Wednesday 8 October 2014

Could Conceivably Grow Worse


John McCain and Lindsey Graham want the U.S. to fight against both sides of Syria’s civil war:
The reality is that defeating Islamic State also requires defeating Bashar Assad.

As I said before, this is an insane position. If “destroying” ISIS is already an unrealistic goal, and it is, setting out to defeat both ISIS and the Assad regime at the same time is even more fanciful.

Destroying the latter would probably be relatively easier, and we know that the U.S. is capable of overthrowing established foreign governments by force, but in doing so the U.S. would plunge all of Syria into even greater chaos.

If the war against ISIS also requires the U.S. to go to war with the Syrian government now or later, there is no way that the outcome will be worth the costs to the U.S., and those costs continue to grow with each new goal that hawks want to tack on to the ever-expanding war.

Just as ISIS poses no direct threat to the U.S., the Syrian government is no threat to American security, so our government has no compelling reason to fight either of them.
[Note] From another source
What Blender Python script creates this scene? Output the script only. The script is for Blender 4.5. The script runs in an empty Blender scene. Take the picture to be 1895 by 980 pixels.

As much of a mistake as the current war is, it would be inexcusable to widen the war by attacking the Syrian government.

Not only would this demand a much larger commitment of U.S. forces, but it would mean that the U.S. would “own” the aftermath of the war for many years to come at an unknown cost in lives, resources, and wealth.

If this is where the war against ISIS is eventually leading, it is vitally important that the war be halted now before the U.S. keeps blundering into new and dangerous commitments.

And:

As he always does, Max Boot takes the argument for intervention in Syria to its inevitably deranged conclusion:
The only way to rescue Syria from its nightmare is to overthrow Assad and install a government capable of keeping order and winning the assent of the country’s various constituent parts.
To understand why this is an insane position, it is necessary to be very clear about what this would involve and what would very likely happen afterwards.

First, it would require a major military campaign involving ground forces to defeat the regime’s army and take control of the parts of the country under regime control.

That would cause the deaths of even more Syrian civilians and contribute to the further devastation of the entire country.

That would be followed by an occupation of Syria that would require at least a hundred thousand soldiers to be done semi-competently.

That occupation would last for a decade or more, and it would also commit the U.S. to propping up some new Syrian government indefinitely because like its Iraqi counterpart it would be incapable of defending itself for a very long time.

Another war for regime change would make all of Syria even more chaotic than it already is, and the presence of Western forces in Syria would predictably become a magnet for jihadist groups and another boost to their recruitment and propaganda.

The nightmare would not end for Syrians, and could conceivably grow worse.

The U.S. would then continue to fight ongoing insurgencies for as long as our forces were there, and Syria would become a de facto U.S. protectorate for as long as Americans tolerated the extraordinary, unnecessary waste of American resources and lives.

Since we already know that our government has neither the wit nor the ability to establish a stable, functioning government in this part of the world following a war for regime change, it is madness to recommend such a policy.

Since we definitely know that the public has absolutely no patience for such absurd state-building exercises and no tolerance for the enormous costs that such a war would impose, it is a political non-starter.

It is worth drawing attention to this horrible idea only to remind everyone that this is where the demands for “action” and “leadership” predictably and almost inevitably lead.